He now compounds that by fanfaring a “possible” United States-EU agreement which “could be” worth £80 billion to the UK economy, as a further portent of disaster awaiting us should we leave Europe. A likely story? Anyway, our annual deficit with the EU is reportedly almost double that.

No detail is provided, of course, just as with his ­declared intention to insist on reforms to the running of the EU as putative “conditions” for remaining. Let him avert his attention from his recalcitrant party MPs; they are not the important players in this matter.
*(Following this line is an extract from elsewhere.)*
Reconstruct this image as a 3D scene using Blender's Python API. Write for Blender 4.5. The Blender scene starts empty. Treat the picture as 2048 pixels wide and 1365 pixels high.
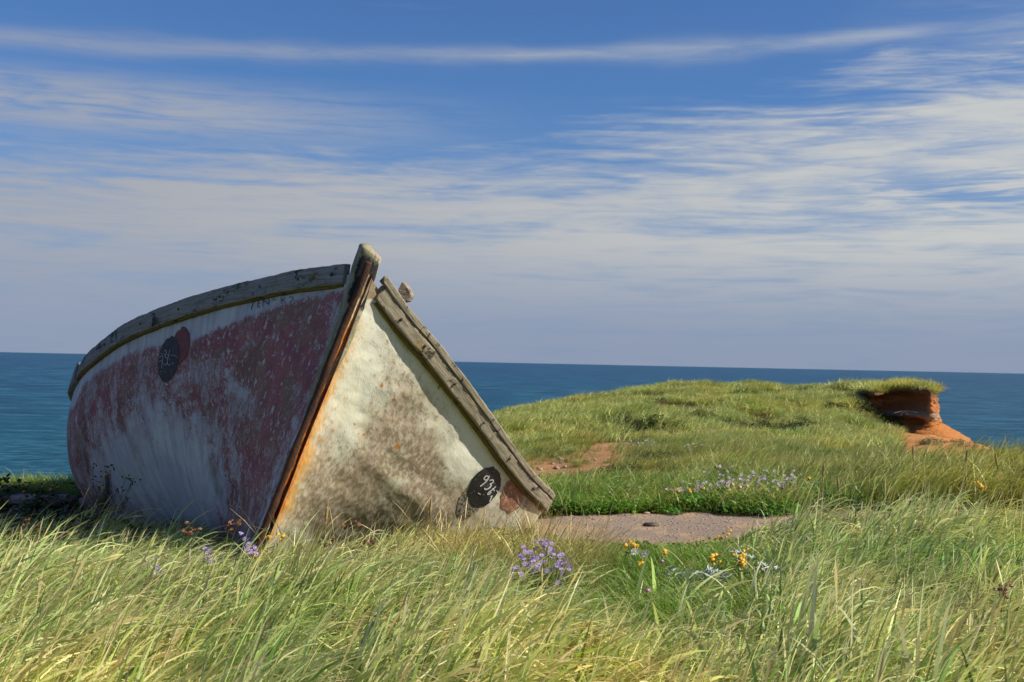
import bpy, bmesh, math, random
import numpy as np
from mathutils import Vector, Matrix
from mathutils.bvhtree import BVHTree

S = bpy.context.scene
random.seed(7); RNG = np.random.default_rng(11)
R = math.radians

# ------------------------------------------------------------------ camera
F = 2500.0; CX, CY = 1024.0, 682.5; EYE = 1.5
pitch = math.atan(43 / F); roll = math.atan(0.021)
fwd = Vector((0, math.cos(pitch), math.sin(pitch)))
rt0 = Vector((1, 0, 0)); up0 = rt0.cross(fwd)
rt = rt0 * math.cos(roll) + up0 * math.sin(roll)
up = up0 * math.cos(roll) - rt0 * math.sin(roll)
CAM = Vector((0, 0, EYE))
cam = bpy.data.cameras.new('camera'); co = bpy.data.objects.new('camera', cam)
S.collection.objects.link(co)
co.matrix_world = Matrix.Translation(CAM) @ Matrix((rt, up, -fwd)).transposed().to_4x4()
cam.sensor_width = 36; cam.lens = 36 * F / 2048; cam.clip_end = 90000; cam.clip_start = .05
cam.dof.use_dof = True; cam.dof.focus_distance = 7.3; cam.dof.aperture_fstop = 10
S.camera = co
S.view_settings.view_transform = 'Standard'; S.view_settings.look = 'None'
S.view_settings.exposure = .5; S.view_settings.gamma = 1
S.cycles.use_denoising = True
S.cycles.max_bounces = 6; S.cycles.diffuse_bounces = 3; S.cycles.transparent_max_bounces = 4

SUN_AZ, SUN_EL = R(100), R(37)          # azimuth clockwise from +Y (the view), elevation
sd = Vector((math.sin(SUN_AZ) * math.cos(SUN_EL), math.cos(SUN_AZ) * math.cos(SUN_EL), math.sin(SUN_EL)))
sl = bpy.data.lights.new('sun', 'SUN'); sl.energy = 5.0; sl.angle = R(.5); sl.color = (1, .90, .72)
so = bpy.data.objects.new('sun', sl); S.collection.objects.link(so)
so.rotation_euler = (-sd).to_track_quat('-Z', 'Y').to_euler()

# ------------------------------------------------------------------ node helper
class G:
    def __init__(s, tree): s.t = tree; s.n = tree.nodes; s.l = tree.links
    def new(s, typ, **kw):
        n = s.n.new(typ)
        for k, v in kw.items(): setattr(n, k, v)
        return n
    def put(s, sock, v):
        if isinstance(v, bpy.types.NodeSocket): s.l.new(v, sock)
        elif v is not None:
            if hasattr(sock.default_value, '__len__') and not hasattr(v, '__len__'): v = (v,) * len(sock.default_value)
            if hasattr(v, '__len__') and len(sock.default_value) == 4 and len(v) == 3: v = (*v, 1)
            sock.default_value = v
    def m(s, op, a, b=None, c=None, clamp=False):
        n = s.new('ShaderNodeMath', operation=op, use_clamp=clamp)
        for i, v in enumerate((a, b, c)):
            if v is not None: s.put(n.inputs[i], v)
        return n.outputs[0]
    def add(s, a, b): return s.m('ADD', a, b)
    def sub(s, a, b): return s.m('SUBTRACT', a, b)
    def mul(s, a, b): return s.m('MULTIPLY', a, b)
    def ss(s, v, a, b, lo=0., hi=1.):
        n = s.new('ShaderNodeMapRange', interpolation_type='SMOOTHSTEP')
        s.put(n.inputs[0], v); s.put(n.inputs[1], a); s.put(n.inputs[2], b); s.put(n.inputs[3], lo); s.put(n.inputs[4], hi)
        return n.outputs[0]
    def mix(s, f, a, b, mode='MIX'):
        n = s.new('ShaderNodeMix', data_type='RGBA', blend_type=mode)
        s.put(n.inputs[0], f); s.put(n.inputs[6], a); s.put(n.inputs[7], b)
        return n.outputs[2]
    def noise(s, vec, scale=5, detail=4, rough=.55, dist=0., out=0):
        n = s.new('ShaderNodeTexNoise'); s.put(n.inputs['Vector'], vec)
        n.inputs['Scale'].default_value = scale; n.inputs['Detail'].default_value = detail
        n.inputs['Roughness'].default_value = rough; n.inputs['Distortion'].default_value = dist
        return n.outputs[out]
    def vec(s, v, sc=(1, 1, 1), loc=(0, 0, 0), rot=(0, 0, 0)):
        n = s.new('ShaderNodeMapping'); s.put(n.inputs[0], v)
        n.inputs['Scale'].default_value = sc; n.inputs['Location'].default_value = loc; n.inputs['Rotation'].default_value = rot
        return n.outputs[0]
    def attr(s, name, out='Fac'): return s.new('ShaderNodeAttribute', attribute_name=name).outputs[out]
    def bump(s, h, st=.3, d=.01):
        n = s.new('ShaderNodeBump'); s.put(n.inputs['Height'], h)
        n.inputs['Strength'].default_value = st; n.inputs['Distance'].default_value = d
        return n.outputs[0]

def mat(name):
    m = bpy.data.materials.new(name); m.use_nodes = True; g = G(m.node_tree)
    b = m.node_tree.nodes['Principled BSDF']
    return m, g, b

# ------------------------------------------------------------------ world sky
w = bpy.data.worlds.new('World'); S.world = w; w.use_nodes = True
g = G(w.node_tree); bg = w.node_tree.nodes['Background']
sky = g.new('ShaderNodeTexSky', sky_type='NISHITA'); sky.sun_disc = False
sky.sun_elevation = SUN_EL; sky.sun_rotation = SUN_AZ; sky.air_density = 1.0; sky.dust_density = .4; sky.ozone_density = 3
STR = .10
tc = g.new('ShaderNodeTexCoord').outputs['Generated']
sep = g.new('ShaderNodeSeparateXYZ'); g.l.new(tc, sep.inputs[0]); X, Y, Z = sep.outputs
el = g.m('ARCSINE', Z); az = g.m('ARCTAN2', X, Y)
big = g.noise(g.vec(tc, (2.2, 2.2, 9)), 1.3, 3, .5)
mid = g.noise(g.vec(tc, (3.2, 3.2, 26), (3, 1, 2), (0, R(1.2), 0)), 1.8, 6, .55, .6)
fine = g.noise(g.vec(tc, (7, 7, 90), (0, 0, 5), (0, R(1.5), 0)), 1.6, 7, .6, .9)
rip = g.noise(g.vec(tc, (22, 22, 130), (0, 4, 5), (0, R(-3), 0)), 1.4, 5, .6, .5)
tex = g.add(g.add(g.mul(mid, .5), g.mul(fine, .38)), g.mul(rip, .12))       # ~.5 mean
dn = g.mul(g.sub(tex, .5), 2.6)
# the main sheet of cirrus: its upper limit climbs to the right
lim = g.add(.148, g.ss(az, -.12, .42, 0., .082))
lim = g.add(lim, g.mul(g.sub(big, .5), .05))
dd = g.sub(el, lim)
sheet = g.ss(g.add(dd, g.mul(dn, -.06)), .030, -.035)
gap = g.mul(g.ss(g.m('ABSOLUTE', g.sub(el, g.add(.125, g.mul(az, .02)))), .03, .0), g.ss(az, .20, .36))
gap = g.mul(gap, g.ss(g.add(fine, g.mul(mid, .4)), .82, .60))
sheet = g.mul(sheet, g.sub(1, g.mul(gap, .85)))
dn2 = g.mul(g.sub(g.add(g.add(g.mul(mid, .52), g.mul(fine, .36)), g.mul(rip, .12)), .5), 3.2)
sheet = g.mul(sheet, g.ss(dn2, -.72, .28, .12, 1.))
# long streak above it
sc_ = g.add(g.add(.243, g.mul(az, .034)), g.mul(g.sub(big, .5), .006))
wdt = g.ss(g.noise(g.vec(tc, (3, 3, 3)), 2, 3), .3, .7, .0045, .0095)
streak = g.m('POWER', 2.718, g.mul(-1, g.m('POWER', g.m('DIVIDE', g.sub(el, sc_), wdt), 2)))
streak = g.mul(g.mul(streak, g.ss(dn, -.5, .5, .12, .62)), g.mul(g.ss(az, .42, .28, .0, 1.), g.ss(az, -1.2, -.6)))
# left wisps and general high cirrus
wl = g.mul(g.ss(g.m('ABSOLUTE', g.sub(el, .187)), .036, .0), g.ss(az, .05, -.36))
wl = g.mul(wl, g.ss(dn, -.45, .25))
vr = g.mul(g.mul(g.ss(az, .22, .44), g.ss(el, .34, .20)), g.ss(dn, -.4, .5, .12, .8))
hi = g.mul(g.ss(el, .30, .5), g.ss(g.add(big, g.mul(dn, .15)), .5, .75, 0, .6))
thin = g.mul(g.ss(dn, .12, .8, 0., .30), g.ss(el, .30, .2, .4, 1))
A_ = g.m('MAXIMUM', g.m('MAXIMUM', sheet, streak), g.m('MAXIMUM', g.m('MAXIMUM', wl, vr), g.m('MAXIMUM', hi, thin)))
A_ = g.m('MINIMUM', A_, 1.)
# base air: Nishita with the picture's deeper saturation
base = g.mix(1, sky.outputs[0], (.45, .67, .98), 'MULTIPLY')
base = g.mix(g.ss(el, .22, .0, 0., .80), base, (2.35, 3.0, 4.6))
lit = g.ss(az, -.45, .42)
ccol = g.mix(lit, (3.85, 3.95, 4.3), (5.9, 5.95, 5.7))
ccol = g.mix(g.ss(el, .11, .015), ccol, (2.95, 3.35, 4.35))
skyc = g.mix(g.mul(A_, g.ss(el, .0, .10, .55, .92)), base, ccol)
skyc = g.mix(g.ss(Z, -.002, -.03), skyc, (.9, 1.3, 1.7))
g.l.new(skyc, bg.inputs[0]); bg.inputs[1].default_value = STR * .73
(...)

We – the electorate – are the people to whom he must listen.

In denying us a formal vote on continued membership, Mr Cameron must balance that by clearly stating the precise “changes” he intends to impose on Brussels.

Presumably he has already identified these, so if he feels they are sufficient to calm public disquiet on the subject, revealing them would surely enhance his chances of re-election. It’s impossible for Mr Cameron to be unaware of at least some of the public’s objections to EU influence, and it would be comforting to learn that some of these are on his list for action.

Robert Dow

Ormiston Road


Nicola McEwen wrote a thoughtful article (Perspective, 14 May), on the possible effects of EU popularity on the independence debate.
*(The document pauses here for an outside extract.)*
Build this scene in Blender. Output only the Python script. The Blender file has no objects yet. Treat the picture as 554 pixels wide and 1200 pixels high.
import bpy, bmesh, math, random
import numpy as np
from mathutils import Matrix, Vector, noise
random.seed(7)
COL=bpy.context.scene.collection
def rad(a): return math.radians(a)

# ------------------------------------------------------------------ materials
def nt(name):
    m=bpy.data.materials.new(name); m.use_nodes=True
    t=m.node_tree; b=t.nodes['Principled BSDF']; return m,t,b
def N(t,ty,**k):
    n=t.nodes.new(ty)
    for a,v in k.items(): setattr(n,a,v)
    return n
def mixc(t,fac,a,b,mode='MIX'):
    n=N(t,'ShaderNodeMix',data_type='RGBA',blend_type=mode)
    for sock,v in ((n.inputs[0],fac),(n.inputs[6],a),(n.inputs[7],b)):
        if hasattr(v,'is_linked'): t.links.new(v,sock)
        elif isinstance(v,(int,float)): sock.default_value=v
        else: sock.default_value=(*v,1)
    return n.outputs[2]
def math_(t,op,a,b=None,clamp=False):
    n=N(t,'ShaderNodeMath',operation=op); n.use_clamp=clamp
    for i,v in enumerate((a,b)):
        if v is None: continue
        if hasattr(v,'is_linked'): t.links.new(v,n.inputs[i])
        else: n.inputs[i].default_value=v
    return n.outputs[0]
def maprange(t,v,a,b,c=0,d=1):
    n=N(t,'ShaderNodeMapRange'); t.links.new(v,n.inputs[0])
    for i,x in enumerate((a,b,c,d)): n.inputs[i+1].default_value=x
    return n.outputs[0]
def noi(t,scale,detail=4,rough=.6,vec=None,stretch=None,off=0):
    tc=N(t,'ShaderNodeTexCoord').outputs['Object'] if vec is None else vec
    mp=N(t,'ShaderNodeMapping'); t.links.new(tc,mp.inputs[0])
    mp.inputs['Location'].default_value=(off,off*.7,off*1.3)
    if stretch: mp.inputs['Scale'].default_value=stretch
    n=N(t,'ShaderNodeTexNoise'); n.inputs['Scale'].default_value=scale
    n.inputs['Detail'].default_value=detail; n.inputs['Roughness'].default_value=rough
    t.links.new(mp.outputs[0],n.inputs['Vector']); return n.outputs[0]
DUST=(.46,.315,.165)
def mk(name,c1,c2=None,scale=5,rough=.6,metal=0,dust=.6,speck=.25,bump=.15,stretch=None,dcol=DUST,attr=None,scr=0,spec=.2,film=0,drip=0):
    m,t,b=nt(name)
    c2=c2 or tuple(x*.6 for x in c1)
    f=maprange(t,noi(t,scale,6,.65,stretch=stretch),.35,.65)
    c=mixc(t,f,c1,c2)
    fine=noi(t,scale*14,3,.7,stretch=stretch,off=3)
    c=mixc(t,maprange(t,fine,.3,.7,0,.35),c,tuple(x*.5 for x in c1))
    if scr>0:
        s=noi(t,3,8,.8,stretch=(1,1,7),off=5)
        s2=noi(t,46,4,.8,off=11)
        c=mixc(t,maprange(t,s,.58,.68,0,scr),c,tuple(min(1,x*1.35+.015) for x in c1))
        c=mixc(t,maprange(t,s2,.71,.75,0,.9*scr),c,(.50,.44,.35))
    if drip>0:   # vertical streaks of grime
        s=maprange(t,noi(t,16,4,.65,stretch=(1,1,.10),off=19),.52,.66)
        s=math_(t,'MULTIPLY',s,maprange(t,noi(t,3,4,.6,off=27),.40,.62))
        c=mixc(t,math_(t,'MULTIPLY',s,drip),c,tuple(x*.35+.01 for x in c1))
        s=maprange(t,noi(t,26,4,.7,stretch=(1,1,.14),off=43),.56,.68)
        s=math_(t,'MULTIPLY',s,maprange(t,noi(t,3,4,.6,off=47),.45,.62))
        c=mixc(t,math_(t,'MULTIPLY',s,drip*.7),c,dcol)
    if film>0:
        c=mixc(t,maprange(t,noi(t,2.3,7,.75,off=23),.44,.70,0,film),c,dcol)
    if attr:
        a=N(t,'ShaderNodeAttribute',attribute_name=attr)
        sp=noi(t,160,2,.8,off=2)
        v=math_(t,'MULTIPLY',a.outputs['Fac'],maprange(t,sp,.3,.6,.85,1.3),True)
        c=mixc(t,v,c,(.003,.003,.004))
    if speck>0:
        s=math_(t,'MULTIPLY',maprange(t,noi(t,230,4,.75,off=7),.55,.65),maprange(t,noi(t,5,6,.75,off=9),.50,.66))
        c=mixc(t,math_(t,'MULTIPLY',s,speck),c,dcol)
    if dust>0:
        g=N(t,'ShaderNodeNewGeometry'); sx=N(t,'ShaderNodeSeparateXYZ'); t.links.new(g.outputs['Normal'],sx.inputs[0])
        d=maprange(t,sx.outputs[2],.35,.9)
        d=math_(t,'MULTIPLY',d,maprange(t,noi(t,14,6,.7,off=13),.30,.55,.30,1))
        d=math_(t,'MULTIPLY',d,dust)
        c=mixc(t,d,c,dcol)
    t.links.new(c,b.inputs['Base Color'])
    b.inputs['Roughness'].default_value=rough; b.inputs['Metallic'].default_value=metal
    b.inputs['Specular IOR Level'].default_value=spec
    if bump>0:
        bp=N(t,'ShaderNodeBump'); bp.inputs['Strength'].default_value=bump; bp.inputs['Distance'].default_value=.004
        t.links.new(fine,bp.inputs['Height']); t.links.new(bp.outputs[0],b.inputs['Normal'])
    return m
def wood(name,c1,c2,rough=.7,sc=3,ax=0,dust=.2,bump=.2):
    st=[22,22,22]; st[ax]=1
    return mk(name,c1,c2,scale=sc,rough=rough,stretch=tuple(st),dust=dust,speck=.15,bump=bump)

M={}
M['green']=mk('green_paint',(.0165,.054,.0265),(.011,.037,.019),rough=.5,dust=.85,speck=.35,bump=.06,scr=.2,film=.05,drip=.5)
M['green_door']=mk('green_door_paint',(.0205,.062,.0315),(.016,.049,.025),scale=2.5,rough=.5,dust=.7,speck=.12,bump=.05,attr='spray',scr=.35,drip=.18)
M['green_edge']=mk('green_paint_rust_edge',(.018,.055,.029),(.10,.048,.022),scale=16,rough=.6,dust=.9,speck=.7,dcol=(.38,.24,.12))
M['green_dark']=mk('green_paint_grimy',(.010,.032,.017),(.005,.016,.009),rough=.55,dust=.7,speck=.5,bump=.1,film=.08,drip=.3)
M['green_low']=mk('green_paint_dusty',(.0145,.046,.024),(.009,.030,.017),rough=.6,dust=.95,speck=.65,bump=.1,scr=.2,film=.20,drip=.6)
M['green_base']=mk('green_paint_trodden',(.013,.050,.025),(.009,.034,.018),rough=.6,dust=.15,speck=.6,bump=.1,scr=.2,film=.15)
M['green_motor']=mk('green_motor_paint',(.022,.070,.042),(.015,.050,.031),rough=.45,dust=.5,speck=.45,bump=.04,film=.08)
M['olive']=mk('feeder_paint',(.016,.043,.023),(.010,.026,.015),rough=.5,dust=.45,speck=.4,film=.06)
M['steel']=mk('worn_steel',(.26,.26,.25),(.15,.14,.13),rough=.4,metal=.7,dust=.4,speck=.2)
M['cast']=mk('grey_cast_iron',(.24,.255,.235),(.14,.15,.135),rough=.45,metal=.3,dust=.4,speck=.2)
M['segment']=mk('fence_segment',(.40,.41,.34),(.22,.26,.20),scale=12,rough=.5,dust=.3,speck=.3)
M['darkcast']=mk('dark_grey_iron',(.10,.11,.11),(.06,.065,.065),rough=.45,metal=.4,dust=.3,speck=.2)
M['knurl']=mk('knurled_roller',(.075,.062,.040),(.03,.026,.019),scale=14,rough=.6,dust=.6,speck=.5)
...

Yes, if the Scots are more pro-EU, then it could affect the No vote come the referendum (if the rest of the UK is sceptical).

However, the EU also 
affects the Yes side; if the Scots vote for independence, yet remain in the EU, the centralising tendencies of the EU would mean that independence, in effect, becomes impossible (as more and more key decisions are made in Brussels). The old SNP slogan, “Independence in Europe”, is very obsolete.

William Ballantine

Dean Road

Bo’ness, West Lothian

On Newsnight Scotland a professor suggested that EU experience shows that a shared currency inevitably leads to closer control by the central authority. This fails 
to recognise that the problems in the eurozone arise from the fact that they had appropriate conditions, but ignored them.
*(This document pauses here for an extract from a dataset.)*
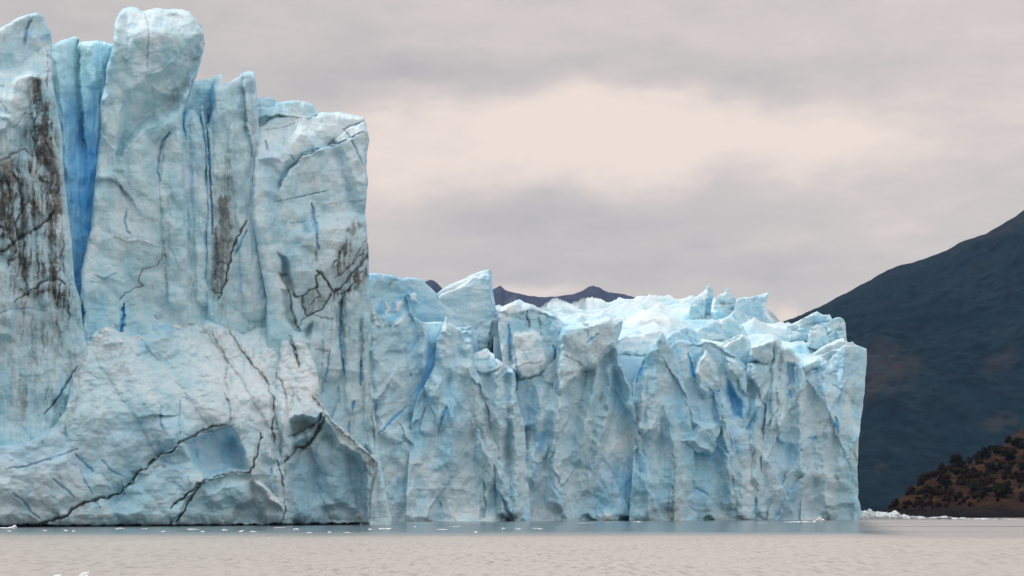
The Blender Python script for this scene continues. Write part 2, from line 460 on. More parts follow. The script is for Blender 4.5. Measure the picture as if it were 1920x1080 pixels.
# ------------------------------------------------------------------ sky: Nishita behind a full deck of cloud, placed by direction
SUN_EL, SUN_AZ = R(58), R(-72)          # azimuth from +Y towards +X
def build_world():
    w = bpy.data.worlds.new('World'); scn.world = w; w.use_nodes = True
    t = NT(w.node_tree); bg = t.N.get('Background')
    sky = t.n('ShaderNodeTexSky', sky_type='NISHITA'); sky.sun_disc = False
    sky.sun_elevation = SUN_EL; sky.sun_rotation = SUN_AZ
    tc = t.n('ShaderNodeTexCoord').outputs['Generated']
    nv = t.n('ShaderNodeVectorMath', operation='NORMALIZE'); t.L.new(tc, nv.inputs[0]); V = nv.outputs[0]
    w1 = t.n('ShaderNodeTexNoise'); t.L.new(t.mapping(V, (1, 1, 1.7)), w1.inputs['Vector'])
    w1.inputs['Scale'].default_value = 13; w1.inputs['Detail'].default_value = 5; w1.inputs['Roughness'].default_value = 0.55
    off = t.n('ShaderNodeVectorMath', operation='SUBTRACT'); t.L.new(w1.outputs['Color'], off.inputs[0]); off.inputs[1].default_value = (0.5, 0.5, 0.5)
    sc = t.n('ShaderNodeVectorMath', operation='SCALE'); t.L.new(off.outputs[0], sc.inputs[0]); sc.inputs['Scale'].default_value = 0.05
    ad = t.n('ShaderNodeVectorMath', operation='ADD'); t.L.new(V, ad.inputs[0]); t.L.new(sc.outputs[0], ad.inputs[1])
    W = ad.outputs[0]
    s = t.n('ShaderNodeSeparateXYZ'); t.L.new(V, s.inputs[0]); el = s.outputs[2]
    sw = t.n('ShaderNodeSeparateXYZ'); t.L.new(W, sw.inputs[0])
    def blob(px, py, rx, ry, amp, soft=1.0):
        """soft patch of cloud brightness around one direction"""
        dx = (px - CX) / F; dz = (HOR - py) / F
        L = math.sqrt(1 + dx * dx + dz * dz)
        a = t.math('MULTIPLY', t.math('SUBTRACT', sw.outputs[0], dx / L), F / rx)
        c = t.math('MULTIPLY', t.math('SUBTRACT', sw.outputs[2], dz / L), F / ry)
        r = t.math('SQRT', t.math('ADD', t.math('MULTIPLY', a, a), t.math('MULTIPLY', c, c)))
        return t.rng(r, 0.15, 1.6, amp, 0.0)
    base = 0.52
    acc = None
    blobs = [
        (1120, 255, 520, 115, 0.30), (770, 300, 260, 90, 0.22), (1430, 270, 310, 90, 0.19), (1200, 205, 340, 66, 0.10),
        (1590, 262, 100, 34, 0.16), (1000, 240, 300, 60, 0.10),
        (500, 90, 460, 150, -0.12), (720, 175, 260, 50, -0.14), (1000, 130, 520, 34, -0.16), (1550, 125, 360, 44, -0.15),
        (950, 400, 200, 70, -0.20), (1345, 320, 66, 46, -0.22), (1240, 385, 260, 60, -0.14), (1580, 345, 190, 46, -0.08),
        (1050, 505, 560, 42, -0.20), (1480, 495, 220, 40, -0.08), (40, 40, 260, 170, -0.16), (1760, 260, 260, 240, 0.10), (1050, 20, 500, 50, 0.04),
        (1020, 552, 90, 16, 0.40), (1485, 588, 62, 22, 0.42),
    ]
    for bl in blobs:
        v = blob(*bl); acc = v if acc is None else t.math('ADD', acc, v)
    n = t.noise(t.mapping(V, (1, 1, 2.6)), 9, 6, 0.6, 0.3)
    n2 = t.noise(t.mapping(V, (1, 1, 3.5)), 30, 5, 0.6, 0.2)
    tot = t.math('ADD', t.math('ADD', acc, base), t.math('ADD', t.math('MULTIPLY', t.math('SUBTRACT', n, 0.5), 0.62), t.math('MULTIPLY', t.math('SUBTRACT', n2, 0.5), 0.42)), clamp=True)
    ramp = t.n('ShaderNodeValToRGB'); t.L.new(tot, ramp.inputs[0]); cr = ramp.color_ramp
    cr.elements[0].position = 0.0; cr.elements[0].color = (0.485, 0.457, 0.455, 1)
    cr.elements[1].position = 1.0; cr.elements[1].color = (0.97, 0.82, 0.725, 1)
    for p, c in ((0.35, (0.625, 0.575, 0.552)), (0.6, (0.73, 0.65, 0.608)), (0.8, (0.865, 0.745, 0.675))):
        e = cr.elements.new(p); e.color = (*c, 1)
    # an overcast sky is brighter overhead than at the horizon
    lift = t.rng(el, 0.26, 0.85, 1.0, ZEN)
    cool = t.mix(t.rng(el, 0.26, 0.7), ramp.outputs[0], (0.64, 0.655, 0.68))
    vm = t.n('ShaderNodeVectorMath', operation='SCALE'); t.L.new(cool, vm.inputs[0]); t.L.new(lift, vm.inputs['Scale'])
    sk = t.n('ShaderNodeVectorMath', operation='SCALE'); t.L.new(sky.outputs[0], sk.inputs[0]); sk.inputs['Scale'].default_value = 0.08
    t.L.new(t.mix(0.93, sk.outputs[0], vm.outputs[0]), bg.inputs['Color'])
    bg.inputs['Strength'].default_value = 1.0
ZEN = 1.9
build_world()
sl = bpy.data.lights.new('sun', 'SUN'); sl.energy = 1.5; sl.angle = R(14); sl.color = (1.0, 0.95, 0.89)
so = bpy.data.objects.new('sun', sl); COL.objects.link(so)
import mathutils
sd = mathutils.Vector((math.sin(SUN_AZ) * math.cos(SUN_EL), math.cos(SUN_AZ) * math.cos(SUN_EL), math.sin(SUN_EL)))
so.rotation_euler = sd.to_track_quat('Z', 'Y').to_euler(); so.location = (-100, 100, 400)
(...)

Neither Greece nor Italy came anywhere near meeting the conditions, but Greece was allowed in “because it was the cradle of democracy”, and Italy “because it was a founding member of the EEC”.

Had the EU stuck to its original Maastricht Treaty rules, there would have been no problem. A simple agreement on ratio of debt to GDP would have sufficed.

That leaves plenty of scope for policy initiatives for an independent Scotland.